Landscapes from materials. Communities, landscapes and interaction as glimpsed through the integrated characterisation of Neolithic ceramic assemblages

Presented by Peter Tomkins, and Brecht Lambrechts
In track Posters

Over the last four decades the idea that Neolithic communities were static, homogenous, isolated entities, preoccupied with producing the subsistence that would ensure their own survival, has been replaced by an emerging picture of dynamic, diverse and developing communities, for whom interaction, of various forms, scales and intensities, played a fundamental role. Initially this new picture was driven by advances in the theoretical modelling of small-scale farming communities and the recognition that the distribution of certain raw materials, such as obsidian, mapped out extensive zones of procurement and transportation. Clearly the Neolithic Aegean was always a connected place. But how did connections between communities and across landscapes actually play out at the local and regional level. How did these patterns vary in time and space? How might we gain a sense of changing directionalities and intensities in such relations?

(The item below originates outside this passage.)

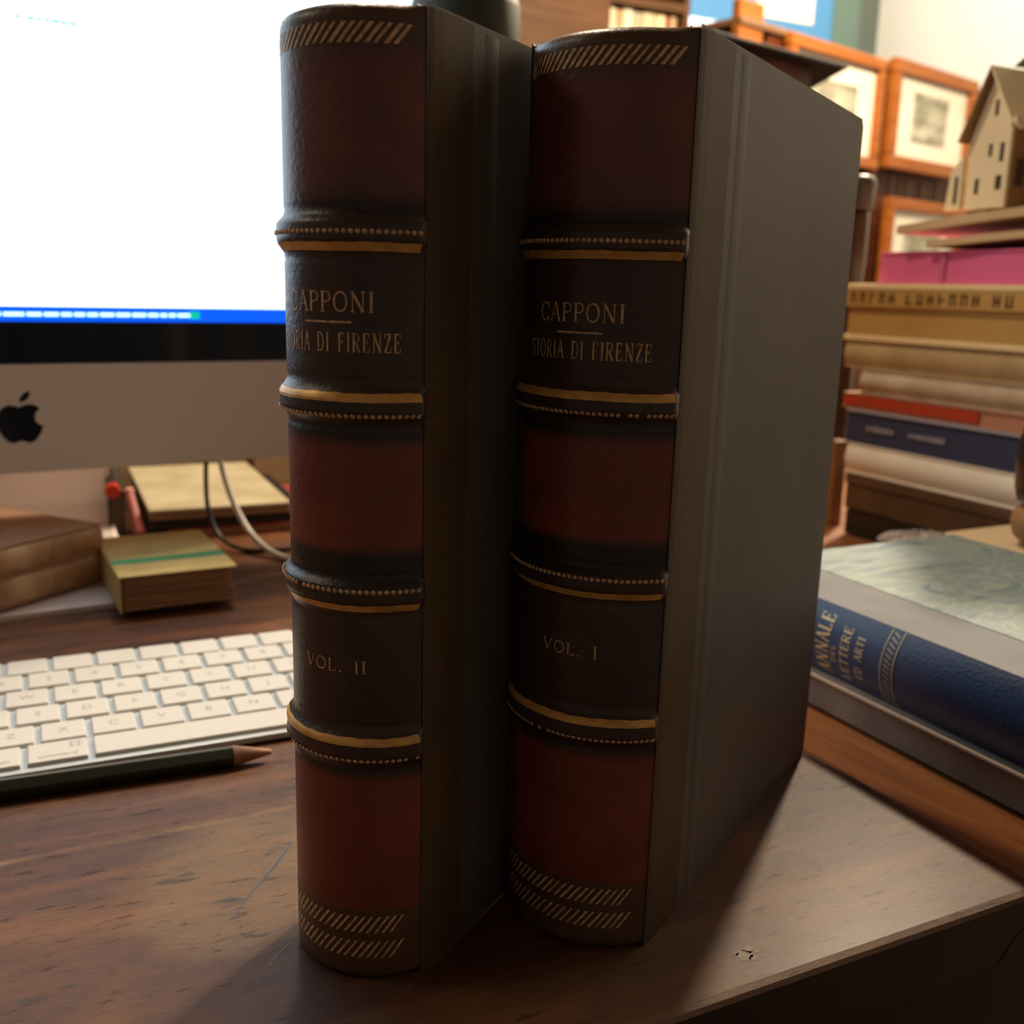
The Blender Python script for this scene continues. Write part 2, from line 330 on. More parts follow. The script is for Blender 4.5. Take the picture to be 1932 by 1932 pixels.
scratch([(.077, .316), (.0735, .3105), (.069, .304), (.063, .297), (.057, .290), (.050, .280)], .0006, mat('blue_grey_scratch', (.05, .045, .055), .5), 'scratch')
scratch([(.0745, .3135), (.0690, .3048), (.064, .2990)], .0007, mat('grey_scratch', (.09, .08, .09), .5), 'scratch')
scratch([(.063, .262), (.058, .258), (.055, .254)], .0004, mat('dark_scratch', (.04, .025, .02), .5), 'scratch')
g = MB()
for cx, cy, rr in ((.1795, .2030, .0022), (.1822, .2048, .0014), (.1812, .2012, .0011), (.1840, .2032, .0008), (.1775, .2046, .0007)):
    g.add([(cx + rr * 1.3 * math.cos(a) * (1 + .22 * math.sin(3 * a + cx * 9000) + .15 * math.sin(7 * a)), cy + rr * math.sin(a) * (1 + .2 * math.cos(4 * a + cy * 7000)), .75006) for a in [i * math.pi / 12 for i in range(24)]], [tuple(range(24))])
g.build('ink_stain', mat('grey_ink_stain', (.10, .07, .065), .6, col2=(.20, .13, .09), scale=500, spec=.4), desk)
ap = MB().box(-.58, 1.0, .225, .245, .56, .714).build('front_apron', M_edge, desk, bevel=.002)
MB().box(-.58, 1.0, .84, .86, .56, .714).build('rear_apron', M_edge, desk, bevel=.002)
for x, y in ((-.60, .215), (.98, .215), (-.60, .83), (.98, .83)):
    MB().prism([(x, y), (x + .05, y), (x + .05, y + .05), (x, y + .05)], 0, .714).build('leg', M_edge, desk, bevel=.004)

# ------------------------------------------------------------ the two leather-spined volumes
H = .2475
def prof_r(z):          # raised bands and creases of the spine, z in mm -> offset in mm
    def bump(a, b, c, d, h): # rises a..b, falls c..d
        if z <= a or z >= d: return 0
        if z < b: t = (z - a) / (b - a)
        elif z > c: t = (d - z) / (d - c)
        else: t = 1
        return h * (t * t * (3 - 2 * t))
    r = 0
    for a, b, c, d in ((192.5, 196.2, 199.6, 202.2), (152.4, 155.2, 158.2, 162.2), (104.2, 108.2, 111.2, 113.4), (62.6, 65.8, 69.6, 73.2)):
        r = max(r, bump(a, b, c, d, 1.9))
    for a, d in ((202.4, 204.2), (190.8, 192.2), (162.4, 163.8), (150.6, 152.2), (113.6, 115), (102.6, 104), (73.4, 74.8), (60.8, 62.4)):
        m = (a + d) / 2; r -= bump(a, m, m, d, .28)
    return r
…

Until relatively recently, the role played by pottery in interactions between communities was less clear or closely defined, owing to an array of conceptual, methodological and empirical issues. However, over the last two decades it has become clear that highly detailed, fully integrated, contextual characterisation of Neolithic ceramic assemblages, in which a wide variety of attribute date is collected and related (e.g. fabric, forming, finishing, firing, morphology, use-wear, taphonomy etc.), has the potential to open up detailed windows on the actual connections that existed between people in space and thereby provides a rich body of data to explore different patterns of interaction and changing constructions of community and landscape in time and space. In order to illustrate this, the paper will present several case-studies drawn from research conducted on EN-FN ‘cerami-scapes’ on the islands of Crete and Chios.